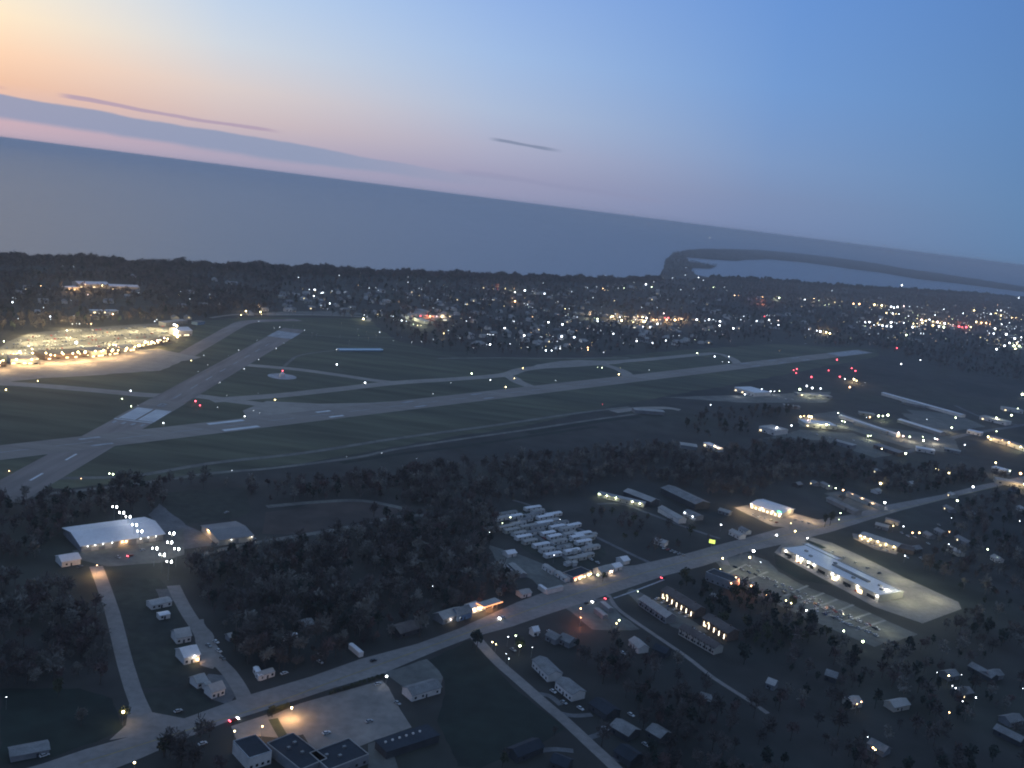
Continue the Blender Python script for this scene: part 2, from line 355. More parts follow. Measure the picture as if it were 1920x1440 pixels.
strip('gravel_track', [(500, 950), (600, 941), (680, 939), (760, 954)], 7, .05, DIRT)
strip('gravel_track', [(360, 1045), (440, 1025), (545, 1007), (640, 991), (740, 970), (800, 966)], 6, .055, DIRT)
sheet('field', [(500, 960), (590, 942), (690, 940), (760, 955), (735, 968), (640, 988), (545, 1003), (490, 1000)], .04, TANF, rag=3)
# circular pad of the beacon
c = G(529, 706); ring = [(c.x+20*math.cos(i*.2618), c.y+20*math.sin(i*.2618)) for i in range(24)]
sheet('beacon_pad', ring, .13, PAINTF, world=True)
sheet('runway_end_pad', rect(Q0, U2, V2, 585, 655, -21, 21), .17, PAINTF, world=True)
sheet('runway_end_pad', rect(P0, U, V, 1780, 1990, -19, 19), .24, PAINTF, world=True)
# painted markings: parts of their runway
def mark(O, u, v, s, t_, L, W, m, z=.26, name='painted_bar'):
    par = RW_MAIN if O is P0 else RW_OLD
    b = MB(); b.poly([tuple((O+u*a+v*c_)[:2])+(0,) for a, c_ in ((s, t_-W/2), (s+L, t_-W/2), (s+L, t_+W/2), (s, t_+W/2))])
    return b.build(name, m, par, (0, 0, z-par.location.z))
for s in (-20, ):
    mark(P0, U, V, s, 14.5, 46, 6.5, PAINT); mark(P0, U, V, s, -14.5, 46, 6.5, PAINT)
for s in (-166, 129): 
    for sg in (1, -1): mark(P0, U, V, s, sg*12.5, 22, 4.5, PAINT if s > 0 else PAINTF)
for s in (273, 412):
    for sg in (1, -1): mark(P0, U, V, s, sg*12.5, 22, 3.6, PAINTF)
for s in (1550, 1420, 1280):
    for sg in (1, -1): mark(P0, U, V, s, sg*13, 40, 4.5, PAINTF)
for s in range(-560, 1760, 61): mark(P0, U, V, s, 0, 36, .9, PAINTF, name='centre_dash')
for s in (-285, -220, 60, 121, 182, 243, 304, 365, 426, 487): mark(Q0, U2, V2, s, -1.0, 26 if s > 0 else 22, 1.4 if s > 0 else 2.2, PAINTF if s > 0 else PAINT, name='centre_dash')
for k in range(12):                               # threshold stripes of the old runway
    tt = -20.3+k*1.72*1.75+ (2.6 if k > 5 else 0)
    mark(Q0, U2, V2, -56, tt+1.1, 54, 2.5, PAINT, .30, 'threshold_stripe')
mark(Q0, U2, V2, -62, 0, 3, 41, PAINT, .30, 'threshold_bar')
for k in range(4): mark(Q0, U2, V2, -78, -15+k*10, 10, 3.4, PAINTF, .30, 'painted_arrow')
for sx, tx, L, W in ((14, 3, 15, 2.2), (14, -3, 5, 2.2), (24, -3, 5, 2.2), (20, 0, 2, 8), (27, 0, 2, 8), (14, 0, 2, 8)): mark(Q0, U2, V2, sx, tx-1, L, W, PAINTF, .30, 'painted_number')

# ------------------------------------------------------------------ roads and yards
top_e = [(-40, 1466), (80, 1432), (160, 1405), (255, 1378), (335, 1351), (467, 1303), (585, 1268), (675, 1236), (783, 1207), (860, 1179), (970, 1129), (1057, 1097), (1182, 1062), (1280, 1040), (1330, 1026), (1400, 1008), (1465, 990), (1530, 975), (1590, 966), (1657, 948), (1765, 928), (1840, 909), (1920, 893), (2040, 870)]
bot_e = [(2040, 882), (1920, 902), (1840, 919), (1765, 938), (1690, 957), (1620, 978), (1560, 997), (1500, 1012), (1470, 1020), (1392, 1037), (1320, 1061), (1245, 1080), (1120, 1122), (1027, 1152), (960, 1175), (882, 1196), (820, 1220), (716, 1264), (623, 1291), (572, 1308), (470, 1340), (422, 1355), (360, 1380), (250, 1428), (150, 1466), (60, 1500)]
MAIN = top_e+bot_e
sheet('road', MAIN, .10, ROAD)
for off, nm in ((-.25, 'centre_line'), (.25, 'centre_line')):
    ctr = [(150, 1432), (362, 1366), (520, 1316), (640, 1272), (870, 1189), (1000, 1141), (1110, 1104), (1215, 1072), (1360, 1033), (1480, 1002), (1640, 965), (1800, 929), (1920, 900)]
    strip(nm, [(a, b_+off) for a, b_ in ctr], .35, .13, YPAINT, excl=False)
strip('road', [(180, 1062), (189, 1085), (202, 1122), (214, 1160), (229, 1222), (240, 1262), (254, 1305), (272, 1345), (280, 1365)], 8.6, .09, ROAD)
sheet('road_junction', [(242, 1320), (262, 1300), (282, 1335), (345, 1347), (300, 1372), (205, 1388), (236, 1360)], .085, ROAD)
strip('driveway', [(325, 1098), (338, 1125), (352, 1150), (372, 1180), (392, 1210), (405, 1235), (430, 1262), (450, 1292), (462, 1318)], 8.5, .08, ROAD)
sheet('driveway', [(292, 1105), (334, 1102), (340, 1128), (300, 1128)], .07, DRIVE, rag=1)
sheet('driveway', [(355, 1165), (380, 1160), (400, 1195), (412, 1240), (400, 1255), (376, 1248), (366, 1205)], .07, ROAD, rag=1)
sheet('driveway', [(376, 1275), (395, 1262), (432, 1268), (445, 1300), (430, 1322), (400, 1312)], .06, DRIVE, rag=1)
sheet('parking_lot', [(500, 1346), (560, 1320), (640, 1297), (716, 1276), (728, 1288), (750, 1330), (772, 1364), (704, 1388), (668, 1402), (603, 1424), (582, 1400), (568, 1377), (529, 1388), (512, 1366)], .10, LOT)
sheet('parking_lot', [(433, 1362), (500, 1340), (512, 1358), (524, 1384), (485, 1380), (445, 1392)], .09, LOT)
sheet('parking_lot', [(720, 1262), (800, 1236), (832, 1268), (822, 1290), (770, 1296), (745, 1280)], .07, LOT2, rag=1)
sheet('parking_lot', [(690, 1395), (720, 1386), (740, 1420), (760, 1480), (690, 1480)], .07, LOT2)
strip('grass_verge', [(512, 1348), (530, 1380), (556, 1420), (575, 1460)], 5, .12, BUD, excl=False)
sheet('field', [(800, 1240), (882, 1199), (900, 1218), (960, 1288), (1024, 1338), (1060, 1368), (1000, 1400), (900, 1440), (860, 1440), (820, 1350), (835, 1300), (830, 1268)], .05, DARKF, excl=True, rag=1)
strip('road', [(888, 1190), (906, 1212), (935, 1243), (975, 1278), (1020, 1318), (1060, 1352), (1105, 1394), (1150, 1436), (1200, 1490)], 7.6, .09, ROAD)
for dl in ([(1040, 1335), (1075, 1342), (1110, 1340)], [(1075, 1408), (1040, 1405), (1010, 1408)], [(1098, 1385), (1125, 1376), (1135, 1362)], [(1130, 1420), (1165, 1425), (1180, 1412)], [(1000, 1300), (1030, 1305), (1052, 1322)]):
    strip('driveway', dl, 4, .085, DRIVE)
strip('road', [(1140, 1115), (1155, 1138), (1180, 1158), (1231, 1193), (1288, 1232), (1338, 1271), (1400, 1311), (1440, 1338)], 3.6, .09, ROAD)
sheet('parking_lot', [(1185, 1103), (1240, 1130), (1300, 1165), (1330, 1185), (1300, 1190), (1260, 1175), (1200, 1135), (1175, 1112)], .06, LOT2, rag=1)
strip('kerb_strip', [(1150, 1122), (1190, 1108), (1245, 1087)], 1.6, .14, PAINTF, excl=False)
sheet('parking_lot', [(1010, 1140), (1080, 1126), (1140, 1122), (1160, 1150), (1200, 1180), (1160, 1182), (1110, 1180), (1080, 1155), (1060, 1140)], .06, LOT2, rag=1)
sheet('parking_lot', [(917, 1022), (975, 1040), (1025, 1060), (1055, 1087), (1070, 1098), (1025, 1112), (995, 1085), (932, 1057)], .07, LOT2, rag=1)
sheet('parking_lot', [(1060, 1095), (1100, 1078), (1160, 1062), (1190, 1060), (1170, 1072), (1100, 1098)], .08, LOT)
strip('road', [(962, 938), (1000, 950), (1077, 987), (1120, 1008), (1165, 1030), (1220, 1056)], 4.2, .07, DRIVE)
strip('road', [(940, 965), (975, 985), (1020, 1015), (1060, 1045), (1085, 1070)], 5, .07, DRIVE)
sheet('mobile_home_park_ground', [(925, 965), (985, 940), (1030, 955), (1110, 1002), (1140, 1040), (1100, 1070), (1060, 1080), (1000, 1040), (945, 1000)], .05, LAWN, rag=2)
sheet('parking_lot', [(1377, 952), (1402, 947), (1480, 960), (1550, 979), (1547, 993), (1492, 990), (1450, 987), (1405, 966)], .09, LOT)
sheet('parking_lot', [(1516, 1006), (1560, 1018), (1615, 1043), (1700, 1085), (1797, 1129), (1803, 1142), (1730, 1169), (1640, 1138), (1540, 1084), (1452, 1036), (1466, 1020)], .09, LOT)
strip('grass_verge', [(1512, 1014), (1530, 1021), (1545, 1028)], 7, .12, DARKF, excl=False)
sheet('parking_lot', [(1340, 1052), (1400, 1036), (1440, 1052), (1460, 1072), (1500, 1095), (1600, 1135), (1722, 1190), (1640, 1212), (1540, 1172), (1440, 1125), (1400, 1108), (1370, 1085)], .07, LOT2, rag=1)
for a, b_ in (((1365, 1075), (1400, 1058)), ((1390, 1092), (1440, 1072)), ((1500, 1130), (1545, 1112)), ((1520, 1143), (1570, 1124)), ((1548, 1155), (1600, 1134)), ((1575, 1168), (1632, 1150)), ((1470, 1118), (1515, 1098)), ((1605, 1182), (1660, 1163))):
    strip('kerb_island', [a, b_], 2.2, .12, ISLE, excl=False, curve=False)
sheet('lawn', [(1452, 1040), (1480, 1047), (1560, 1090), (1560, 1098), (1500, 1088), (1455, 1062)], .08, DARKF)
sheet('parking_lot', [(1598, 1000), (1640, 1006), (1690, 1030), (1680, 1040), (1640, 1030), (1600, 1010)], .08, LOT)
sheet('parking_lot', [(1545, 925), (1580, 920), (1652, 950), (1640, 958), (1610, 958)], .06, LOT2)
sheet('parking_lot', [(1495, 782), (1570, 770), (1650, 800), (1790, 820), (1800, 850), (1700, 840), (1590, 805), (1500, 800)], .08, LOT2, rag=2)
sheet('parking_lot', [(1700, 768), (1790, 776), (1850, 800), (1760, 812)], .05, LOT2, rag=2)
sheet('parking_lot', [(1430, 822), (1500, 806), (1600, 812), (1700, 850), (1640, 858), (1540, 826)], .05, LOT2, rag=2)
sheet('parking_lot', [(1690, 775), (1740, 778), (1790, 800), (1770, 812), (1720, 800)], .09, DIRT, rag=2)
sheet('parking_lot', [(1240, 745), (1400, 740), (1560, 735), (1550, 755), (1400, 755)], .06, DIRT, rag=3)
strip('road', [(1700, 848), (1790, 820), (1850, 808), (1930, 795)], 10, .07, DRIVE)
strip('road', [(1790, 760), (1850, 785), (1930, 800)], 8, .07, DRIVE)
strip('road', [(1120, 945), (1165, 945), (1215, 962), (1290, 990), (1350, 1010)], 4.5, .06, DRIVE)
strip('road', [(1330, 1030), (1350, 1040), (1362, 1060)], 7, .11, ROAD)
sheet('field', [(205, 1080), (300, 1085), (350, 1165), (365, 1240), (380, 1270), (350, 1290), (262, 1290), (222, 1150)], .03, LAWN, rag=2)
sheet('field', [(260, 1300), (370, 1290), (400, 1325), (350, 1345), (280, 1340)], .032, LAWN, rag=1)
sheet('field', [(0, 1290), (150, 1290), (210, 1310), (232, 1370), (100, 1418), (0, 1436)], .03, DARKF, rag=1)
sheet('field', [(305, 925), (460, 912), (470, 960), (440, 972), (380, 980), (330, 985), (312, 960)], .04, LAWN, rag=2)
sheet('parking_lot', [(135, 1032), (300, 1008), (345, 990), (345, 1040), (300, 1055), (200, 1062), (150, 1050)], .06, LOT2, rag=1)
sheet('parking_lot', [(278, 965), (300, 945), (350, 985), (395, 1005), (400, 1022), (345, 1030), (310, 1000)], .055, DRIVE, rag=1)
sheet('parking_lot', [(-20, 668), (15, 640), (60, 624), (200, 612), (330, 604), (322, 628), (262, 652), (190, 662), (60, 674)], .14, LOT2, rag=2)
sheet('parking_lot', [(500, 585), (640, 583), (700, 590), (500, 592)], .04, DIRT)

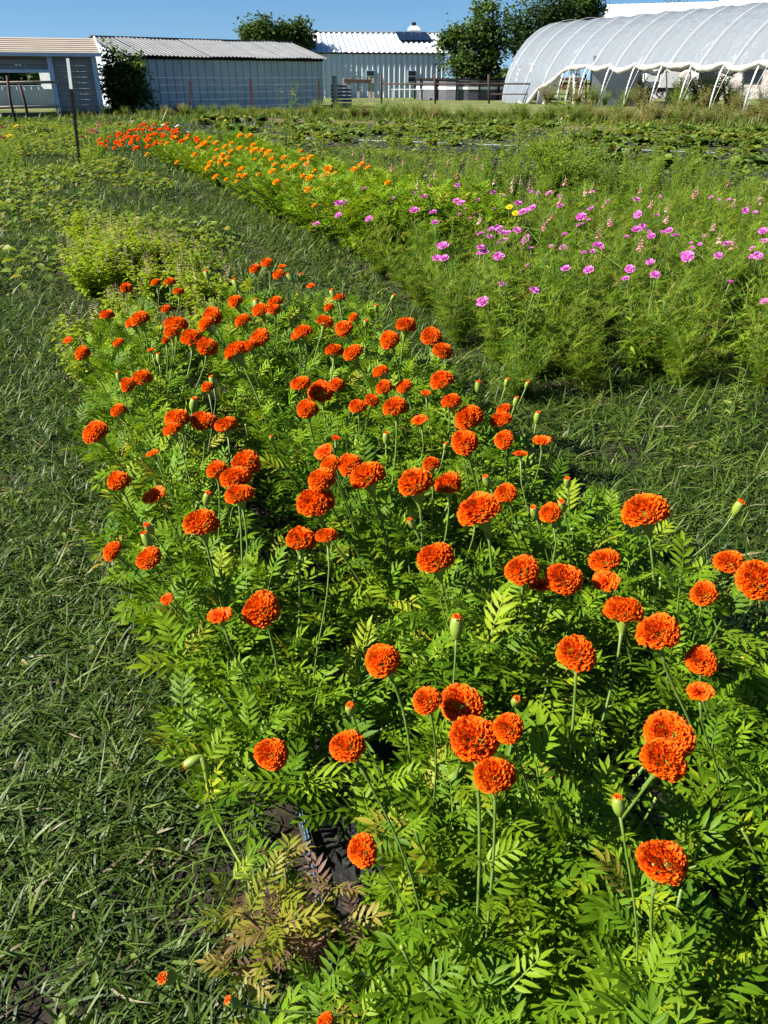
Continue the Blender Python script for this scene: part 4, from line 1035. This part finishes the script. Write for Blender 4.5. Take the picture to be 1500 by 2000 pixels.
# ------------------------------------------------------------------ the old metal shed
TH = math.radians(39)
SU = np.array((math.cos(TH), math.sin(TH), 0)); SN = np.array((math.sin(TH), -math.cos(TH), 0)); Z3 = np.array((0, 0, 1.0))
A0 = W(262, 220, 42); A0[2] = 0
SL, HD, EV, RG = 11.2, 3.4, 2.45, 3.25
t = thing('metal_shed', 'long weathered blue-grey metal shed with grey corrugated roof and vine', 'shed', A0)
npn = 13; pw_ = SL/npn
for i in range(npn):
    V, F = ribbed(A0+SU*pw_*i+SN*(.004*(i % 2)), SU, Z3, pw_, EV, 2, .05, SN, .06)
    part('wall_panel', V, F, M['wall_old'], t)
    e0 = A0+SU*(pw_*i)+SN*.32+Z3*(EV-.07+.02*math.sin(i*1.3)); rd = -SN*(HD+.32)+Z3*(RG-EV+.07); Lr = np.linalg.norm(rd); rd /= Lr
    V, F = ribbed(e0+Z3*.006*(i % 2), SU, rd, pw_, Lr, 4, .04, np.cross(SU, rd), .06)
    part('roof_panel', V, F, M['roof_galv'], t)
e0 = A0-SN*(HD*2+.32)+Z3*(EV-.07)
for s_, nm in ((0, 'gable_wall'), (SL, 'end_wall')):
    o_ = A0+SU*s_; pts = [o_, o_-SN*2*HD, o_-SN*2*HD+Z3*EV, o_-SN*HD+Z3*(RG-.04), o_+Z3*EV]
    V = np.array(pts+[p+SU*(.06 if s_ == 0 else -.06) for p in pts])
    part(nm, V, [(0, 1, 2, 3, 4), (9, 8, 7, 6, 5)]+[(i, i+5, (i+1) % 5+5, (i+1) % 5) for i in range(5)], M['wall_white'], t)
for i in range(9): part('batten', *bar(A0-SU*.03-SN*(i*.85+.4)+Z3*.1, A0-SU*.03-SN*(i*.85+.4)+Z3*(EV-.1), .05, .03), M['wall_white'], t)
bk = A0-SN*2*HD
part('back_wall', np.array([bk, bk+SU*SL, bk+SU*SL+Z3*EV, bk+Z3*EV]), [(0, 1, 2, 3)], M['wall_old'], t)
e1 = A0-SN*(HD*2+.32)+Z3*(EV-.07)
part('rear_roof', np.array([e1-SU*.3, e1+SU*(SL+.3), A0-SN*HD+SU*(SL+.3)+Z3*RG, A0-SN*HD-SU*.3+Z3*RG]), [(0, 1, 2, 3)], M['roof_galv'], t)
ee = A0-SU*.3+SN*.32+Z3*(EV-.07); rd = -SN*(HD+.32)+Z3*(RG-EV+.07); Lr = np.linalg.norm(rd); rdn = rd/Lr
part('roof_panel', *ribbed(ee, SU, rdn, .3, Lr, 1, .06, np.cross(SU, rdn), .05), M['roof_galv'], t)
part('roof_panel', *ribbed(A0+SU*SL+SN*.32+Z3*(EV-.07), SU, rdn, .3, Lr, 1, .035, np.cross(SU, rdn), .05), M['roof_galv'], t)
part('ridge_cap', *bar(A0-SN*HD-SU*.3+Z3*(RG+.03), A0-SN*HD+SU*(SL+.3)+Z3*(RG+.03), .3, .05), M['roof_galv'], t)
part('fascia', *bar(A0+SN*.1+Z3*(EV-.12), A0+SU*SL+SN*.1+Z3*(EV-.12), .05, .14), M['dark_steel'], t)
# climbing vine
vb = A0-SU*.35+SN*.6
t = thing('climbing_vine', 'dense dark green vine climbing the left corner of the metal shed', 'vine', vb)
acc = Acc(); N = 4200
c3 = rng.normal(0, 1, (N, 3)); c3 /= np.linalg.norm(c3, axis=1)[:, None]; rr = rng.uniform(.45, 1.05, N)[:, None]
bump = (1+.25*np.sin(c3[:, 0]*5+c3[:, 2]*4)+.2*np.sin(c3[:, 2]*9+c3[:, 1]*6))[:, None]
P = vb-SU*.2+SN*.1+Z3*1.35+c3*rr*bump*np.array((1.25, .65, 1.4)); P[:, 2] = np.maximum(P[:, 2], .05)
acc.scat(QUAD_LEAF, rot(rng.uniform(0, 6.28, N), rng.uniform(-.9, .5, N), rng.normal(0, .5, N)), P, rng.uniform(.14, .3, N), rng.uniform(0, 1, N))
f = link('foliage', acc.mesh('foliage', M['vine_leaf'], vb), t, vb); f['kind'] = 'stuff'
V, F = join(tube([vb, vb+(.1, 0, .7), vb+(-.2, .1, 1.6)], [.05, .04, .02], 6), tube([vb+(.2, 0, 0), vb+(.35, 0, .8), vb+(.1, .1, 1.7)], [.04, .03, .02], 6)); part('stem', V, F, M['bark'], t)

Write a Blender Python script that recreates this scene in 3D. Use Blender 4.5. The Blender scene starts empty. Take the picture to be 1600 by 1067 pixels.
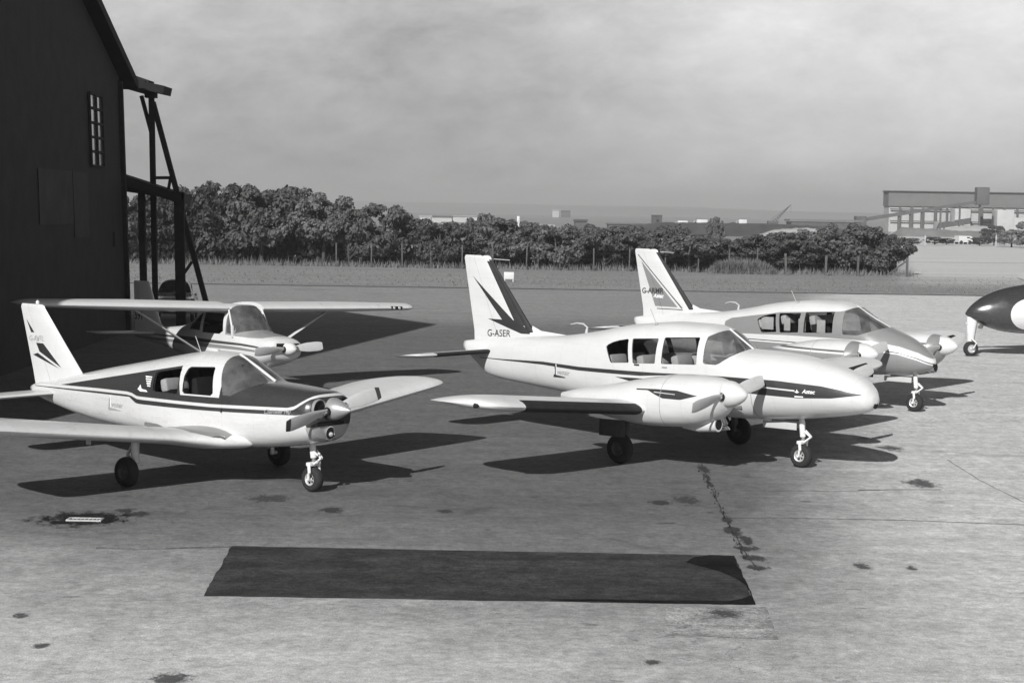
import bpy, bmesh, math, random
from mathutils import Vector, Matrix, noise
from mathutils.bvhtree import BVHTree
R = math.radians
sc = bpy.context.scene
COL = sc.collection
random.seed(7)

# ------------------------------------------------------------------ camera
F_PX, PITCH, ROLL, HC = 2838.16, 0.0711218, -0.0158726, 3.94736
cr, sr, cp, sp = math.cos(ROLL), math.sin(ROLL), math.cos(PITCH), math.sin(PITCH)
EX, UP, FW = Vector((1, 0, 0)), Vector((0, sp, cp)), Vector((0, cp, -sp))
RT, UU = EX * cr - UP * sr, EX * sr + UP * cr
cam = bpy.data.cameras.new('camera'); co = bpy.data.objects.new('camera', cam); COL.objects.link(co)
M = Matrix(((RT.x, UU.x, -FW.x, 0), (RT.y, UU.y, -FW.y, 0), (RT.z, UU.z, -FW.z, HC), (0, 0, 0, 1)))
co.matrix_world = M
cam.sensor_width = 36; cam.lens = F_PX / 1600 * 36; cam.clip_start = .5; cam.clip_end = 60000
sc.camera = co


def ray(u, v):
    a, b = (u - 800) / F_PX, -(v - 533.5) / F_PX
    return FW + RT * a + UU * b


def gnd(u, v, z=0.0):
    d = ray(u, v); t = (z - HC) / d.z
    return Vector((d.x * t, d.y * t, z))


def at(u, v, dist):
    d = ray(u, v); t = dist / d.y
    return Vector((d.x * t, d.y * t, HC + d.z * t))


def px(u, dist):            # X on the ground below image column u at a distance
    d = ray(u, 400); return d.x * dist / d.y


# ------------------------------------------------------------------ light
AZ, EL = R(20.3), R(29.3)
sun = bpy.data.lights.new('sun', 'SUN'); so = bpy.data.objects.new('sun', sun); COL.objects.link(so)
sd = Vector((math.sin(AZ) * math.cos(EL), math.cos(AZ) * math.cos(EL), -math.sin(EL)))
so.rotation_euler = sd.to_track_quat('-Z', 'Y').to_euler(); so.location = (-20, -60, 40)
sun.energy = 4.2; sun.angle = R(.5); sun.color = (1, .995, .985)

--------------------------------

Search the data for "Write". Copy every matching line.

Continue the Blender Python script for this scene: part 4, from line 1035. This part finishes the script. Write for Blender 4.5. Take the picture to be 1500 by 2000 pixels.
Write a Blender Python script that recreates this scene in 3D. Use Blender 4.5. The Blender scene starts empty. Take the picture to be 1600 by 1067 pixels.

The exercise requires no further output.